Why, when it comes to practical halacha, does Jewish law suddenly do an abrupt about-face and forbid us to seek a second opinion? Rashi (Nidah 20b, s.v agmerei) explains that this rule was instituted due to the honour due the first Sage. While this sounds nice – along the lines of bending the truth to promote peaceful relations – it is most difficult to understand. We take pride in having a Torat emet, a Torah of truth, and letting our warm feelings towards others dictate the halacha is nice but does not reflect the truth of Torah. When it comes to ensuring the truth of Torah, our Sages (Brachot 19b) apply the verse, “There is neither wisdom, nor understanding, nor counsel against the Lord” (Mishlei 21:30). 

To understand this exception, we must understand the nature of our halachic system. Our Sages declare that Beit Hillel and Shammai are both right: “These and those are the words of the living G-d.” While they may have diametrically opposing views – with one permitting and one forbidding – and while in practice, we must choose only one view to follow, both views are theoretically correct. The halacha does not reflect some divine objective truth, but is determined based on the interpretations of the Sages of each generation; “Torah is not in heaven,” but determined by those subjective beings inhabiting earth. In other words, we are not allowed to ask a second person as the first person is, by definition, correct.
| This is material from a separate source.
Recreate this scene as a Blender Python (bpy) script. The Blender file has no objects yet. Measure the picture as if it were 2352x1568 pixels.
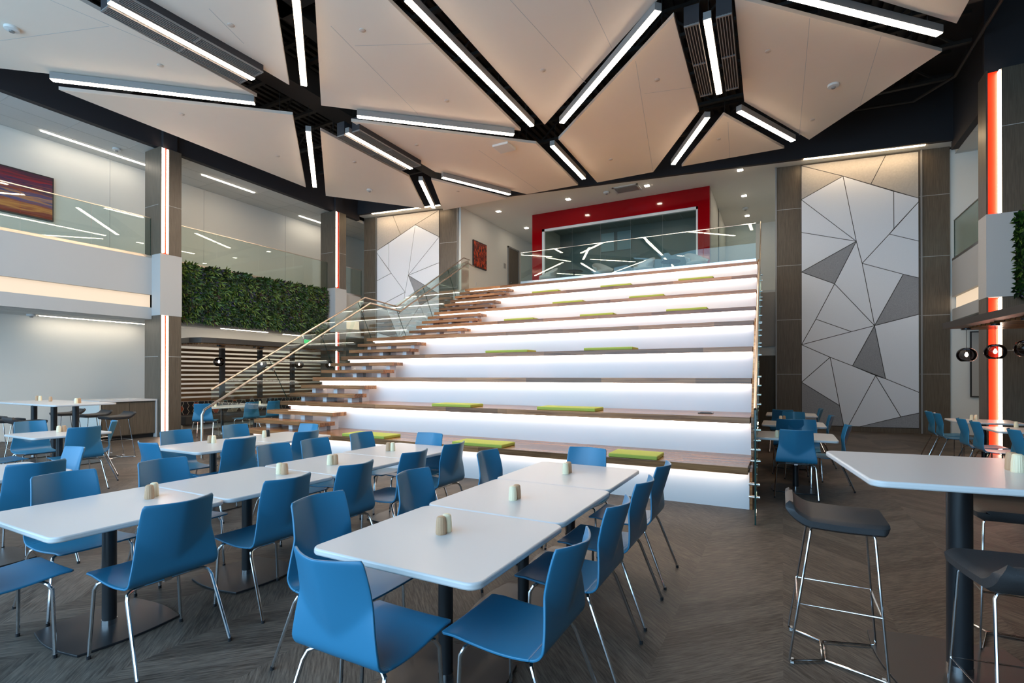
import bpy, bmesh, math, random
from mathutils import Vector, Matrix
random.seed(7)
PI = math.pi
SC = bpy.context.scene
COL = SC.collection
# ------------------------------------------------------------------ camera, world, exposure
EYE, YAW, PITCH, FPX, CX, CY = 1.56, 0.4898, 0.00329, 1166.2, 1176.0, 858.8
cam = bpy.data.cameras.new('camera')
cam.sensor_width = 36.0
cam.lens = FPX / 2352 * 36
cam.shift_y = (CY - 784) / 2352
cam.clip_start = 0.05
co = bpy.data.objects.new('camera', cam)
COL.objects.link(co)
co.location = (0, 0, EYE)
co.rotation_euler = (PI / 2 + PITCH, 0, YAW)
SC.camera = co
world = bpy.data.worlds.new('sky')
SC.world = world
world.use_nodes = True
bg = world.node_tree.nodes['Background']
bg.inputs[0].default_value = (0.44, 0.72, 1.0, 1)
bg.inputs[1].default_value = 2.5
SC.view_settings.view_transform = 'Standard'
SC.view_settings.look = 'None'
SC.view_settings.exposure = 0.65
SC.view_settings.gamma = 1.0
SC.view_settings.use_curve_mapping = False
SC.cycles.max_bounces = 6
SC.cycles.diffuse_bounces = 4
SC.cycles.glossy_bounces = 3
SC.cycles.transmission_bounces = 4
SC.cycles.transparent_max_bounces = 12
SC.cycles.caustics_reflective = False
SC.cycles.caustics_refractive = False
SC.cycles.sample_clamp_indirect = 4.0
SC.cycles.use_denoising = True

# ------------------------------------------------------------------ pixel -> point on a real plane
_f = Vector((-math.sin(YAW), math.cos(YAW), 0)); _r = Vector((math.cos(YAW), math.sin(YAW), 0)); _u = Vector((0, 0, 1))
_F = _f * math.cos(PITCH) + _u * math.sin(PITCH); _U = _u * math.cos(PITCH) - _f * math.sin(PITCH)
O = Vector((0, 0, EYE))
def ray(x, y): return _F + _r * ((x - CX) / FPX) - _U * ((y - CY) / FPX)
def az(x, y, z): d = ray(x, y); return O + d * ((z - EYE) / d.z)
def ay(x, y, Y): d = ray(x, y); return O + d * (Y / d.y)
def ax(x, y, X): d = ray(x, y); return O + d * (X / d.x)
W0, WS = 16.80, 0.149                      # the slanted rear wall: Y = W0 + WS * X
def aw(x, y, off=0.0):
    d = ray(x, y); return O + d * ((W0 + off) / (d.y - WS * d.x))

# ------------------------------------------------------------------ materials
def newmat(name):
    m = bpy.data.materials.new(name); m.use_nodes = True
    nt = m.node_tree; b = nt.nodes['Principled BSDF']
    return m, nt, b
def N(nt, t, **kw):
    n = nt.nodes.new(t)
    for k, v in kw.items():
        if k.startswith('i_'): n.inputs[k[2:]].default_value = v
        else: setattr(n, k, v)
    return n
def paint(name, c, rough=0.6, metal=0.0, spec=0.5, var=0.0, scale=30, bump=0.0):
    m, nt, b = newmat(name)
    b.inputs['Base Color'].default_value = (*c, 1)
    b.inputs['Roughness'].default_value = rough
    b.inputs['Metallic'].default_value = metal
    b.inputs['Specular IOR Level'].default_value = spec
    tc = N(nt, 'ShaderNodeTexCoord')
    no = N(nt, 'ShaderNodeTexNoise'); no.inputs['Scale'].default_value = scale; no.inputs['Detail'].default_value = 5
    nt.links.new(tc.outputs['Object'], no.inputs['Vector'])
    if var:
        mx = N(nt, 'ShaderNodeMixRGB'); mx.inputs[1].default_value = (*[v * (1 - var) for v in c], 1); mx.inputs[2].default_value = (*[min(1, v * (1 + var)) for v in c], 1)
        nt.links.new(no.outputs['Fac'], mx.inputs[0]); nt.links.new(mx.outputs[0], b.inputs['Base Color'])
    if bump:
        bp = N(nt, 'ShaderNodeBump'); bp.inputs['Strength'].default_value = bump; bp.inputs['Distance'].default_value = 0.01
        nt.links.new(no.outputs['Fac'], bp.inputs['Height']); nt.links.new(bp.outputs[0], b.inputs['Normal'])
    return m
def glow(name, c, s, base=None):
    m, nt, b = newmat(name)
    b.inputs['Base Color'].default_value = (*(base or c), 1)
    b.inputs['Emission Color'].default_value = (*c, 1)
    b.inputs['Emission Strength'].default_value = s
    return m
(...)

The halacha is what the sage determines it to be and thus, the idea of an appeal is a non-starter. In theory, the halacha could have developed differently; but when it comes to practical rulings, such is irrelevant[1].
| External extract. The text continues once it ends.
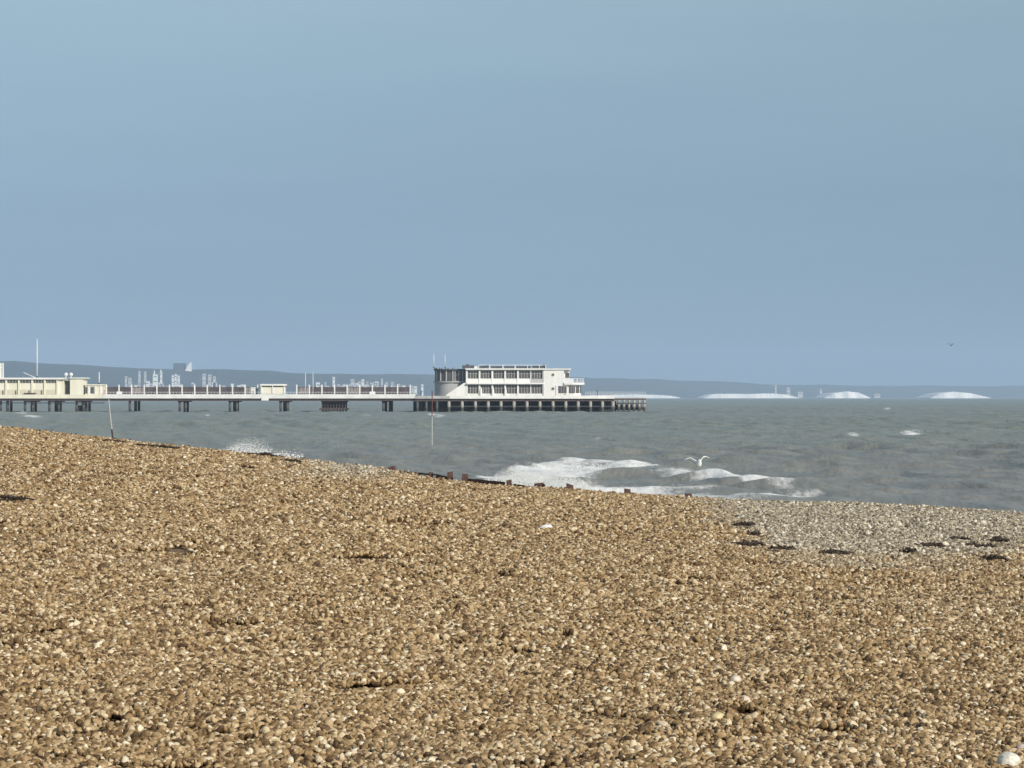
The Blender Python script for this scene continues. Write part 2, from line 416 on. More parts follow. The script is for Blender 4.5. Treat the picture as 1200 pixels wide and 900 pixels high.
nt.links.new(bp.outputs['Normal'], b.inputs['Normal'])
sea, co = grid_mesh('sea', az, rad, sea_z, [mw]); tag(sea, kind='structure')
X, Y = co[:,0], co[:,1]; px, py = sea_px(X, Y); D = np.hypot(X, Y); inf = Y > 10
wob = fbm(X*.25, Y*.25, 4)-.5; wb2 = fbm(X*.06+9, Y*.06, 3)-.5
foam = lane(px, py+wob*10, [(560, 564, 5), (600, 560, 5), (670, 555, 5), (740, 555, 4), (820, 561, 3), (930, 571, 1.6)], 18)*.90
foam += lane(px, py+wob*5, [(640, 546, 2), (690, 544, 3), (760, 551, 2.5), (830, 560, 2), (940, 571, 1.5)], 16)*.7
foam += lane(px, py+wob*8, [(620, 570, 3), (700, 575, 5), (760, 579, 6), (860, 583, 6), (930, 581, 5), (970, 581, 2)], 22)*.98
foam += lane(px, py+wob*6, [(860, 566, 1.5), (950, 577, 2), (1050, 581, 1.6)], 12)*.4
for cx_, cy_, rx, ry, a in [(1068, 508, 15, 3.2, .85), (997, 511, 12, 2.4, .7), (1040, 480, 6, 1.6, .6), (38, 488, 16, 3, .7), (24, 484, 10, 2, .5), (243, 487, 5, 2, .6),
                            (290, 522, 18, 5, .5), (340, 532, 22, 2, .35), (385, 543, 30, 3, .4), (390, 526, 14, 2, .4), (515, 488, 10, 2.2, .7), (505, 486, 5, 1.8, .7), (640, 508, 30, 2, .25), (920, 492, 14, 2, .3), (700, 543, 30, 3, .5),
                            (640, 560, 50, 12, .5), (780, 480, 12, 2, .35), (390, 502, 25, 2, .35), (430, 488, 18, 1.5, .35), (870, 512, 8, 1.5, .5), (1150, 522, 9, 1.6, .45), (560, 500, 9, 1.3, .45), (700, 515, 9, 1.5, .4), (905, 538, 9, 1.8, .45), (1010, 556, 16, 2, .4), (1090, 480, 6, 1, .5), (790, 498, 6, 1.2, .4)]:
    foam += blob(px, py+wob*3, cx_, cy_, rx, ry)*a
sh_line = np.exp(-((D-crest(np.arctan2(X, Y))[1]-7)/3.0)**2)*.45   # foam wash along the whole waterline
foam = np.where(inf, foam, 0)+sh_line*sstep(-.1, .25, wb2+.1)
foam = np.clip(foam*(.80+wob*1.5), 0, 1)
a_ = sea.data.attributes.new('foam', 'FLOAT', 'POINT'); a_.data.foreach_set('value', foam.astype(np.float32))
silt = np.clip(sstep(330, 110, D)*(.85+wb2*.35), 0, 1)
a_ = sea.data.attributes.new('silt', 'FLOAT', 'POINT'); a_.data.foreach_set('value', silt.astype(np.float32))

# spray thrown up where waves break
mfm = simple('sea_foam', (.86, .86, .83), .9, .05, 3)
def spray(name, D, profile, n, rmin, rmax, label, thick=2.5):
    """droplets filling a plume; profile = [(px, top_py, base_py)]"""
    o8v = np.array([(1,0,0),(-1,0,0),(0,1,0),(0,-1,0),(0,0,1),(0,0,-1)], float)
    o8f = np.array([(0,2,4),(2,1,4),(1,3,4),(3,0,4),(2,0,5),(1,2,5),(3,1,5),(0,3,5)])
    pf = np.array(profile, float); rr = np.random.default_rng(int(D*10))
    p = rr.uniform(pf[0,0], pf[-1,0], n)
    top = np.interp(p, pf[:,0], pf[:,1]); bot = np.interp(p, pf[:,0], pf[:,2])
    top = top+(fbm(p*.12, p*0+D, 4)-.5)*14
    h = rr.random(n)**1.6; yy = bot+(top-bot)*h
    dd = D+rr.normal(size=n)*thick
    C = np.stack([wx(p, D), dd, np.maximum(EYE-(yy-HZ)/F*D, -.1)], -1)
    r = (rmin+(rmax-rmin)*rr.random(n)**2)*(1.15-.75*h)
    v = (o8v[None]*r[:,None,None]*rr.uniform(.7, 1.4, (n, 1, 3))+C[:,None,:]).reshape(-1, 3)
    f = (o8f[None]+(np.arange(n)*6)[:,None,None]).reshape(-1, 3)
    me = bpy.data.meshes.new(name); me.from_pydata(v.tolist(), [], f.tolist()); me.polygons.foreach_set('use_smooth', [True]*len(f))
    me.materials.append(mfm); o = bpy.data.objects.new(name, me); col.objects.link(o); tag(o, label, None, None, 'stuff')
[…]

Of course, there are limits to acceptable views, and if the first sage actually made a mistake, then the ruling should be overturned. Tosafot (7a s.v. hanishal) goes a step further and argues that it is permissible to ask for a second opinion as long as one informs the second posek that he has previously asked the question to someone else, who gave such-and-such an answer. In this instance, the second sage would overrule the first only in extenuating circumstances, ideally consulting with the first posek, thereby maintaining the honour of the first sage. 
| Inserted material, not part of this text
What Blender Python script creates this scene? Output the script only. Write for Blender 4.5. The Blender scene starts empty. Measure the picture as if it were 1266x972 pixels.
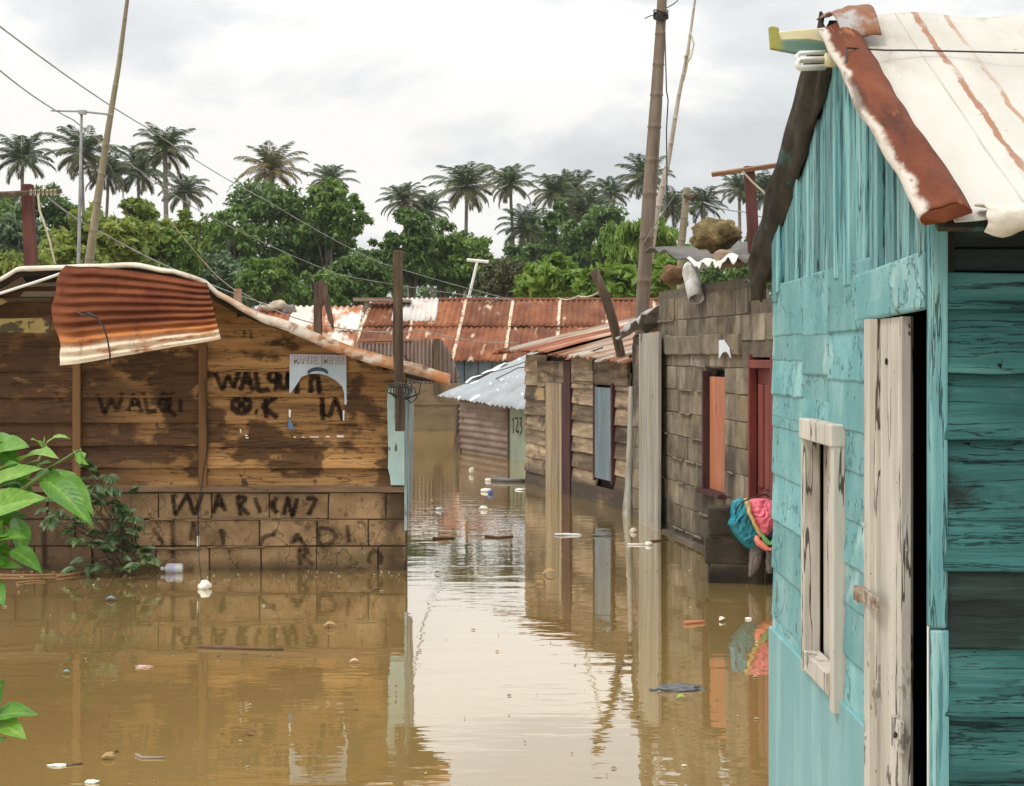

While a rabbi must be cautious in expressing a second, differing opinion, no such restraint is needed when one is asked an independent question. As Rav Moshe Feinstein explains in his introduction to Iggrot Moshe, a posek has the right—nay, the obligation—to express his view on a subject regardless of what others have said, even as one acknowledges that those with whom one disagrees may be greater in learning. This notion is most powerfully expressede by Rav Chaim of Volozhin, the foudner of the great Yeshiva that gave him his name: "I was already warned on this from the mouth of my teacher, the holy one of Israel, the Hasid, the Gaon of Vilna not to show favouritism in halahic rulings, even towards the ruling of our masters, the authors of the Shulchan Aruch" (See Rav Zevin, Ishim V'shitot, page 18). While not all accept this approach, it is one that seems attuned to modern society, where dissent and debate are encouraged. 

 

 

[1] To cite a most extreme example, there is a Talmudic debate (Sanhedrin 21a) as to whether darsheenan ta’amah dikra, whether we can determine the reasons for the mitzvoth, and then have those reasons define the parameters of the mitzvah. As you might have guessed, that view has been rejected (except for those rare cases where the Torah specifically gives a reason for the mitzvah). But had we accepted this view of Rav Shimon, Judaism might look very different today. If (and that is a big if), for example, we also accepted the view of the Rambam that the laws of kashrut are a health measure then, hard as it is to even contemplate, one could presumably eat pork (see here for furhter discussion).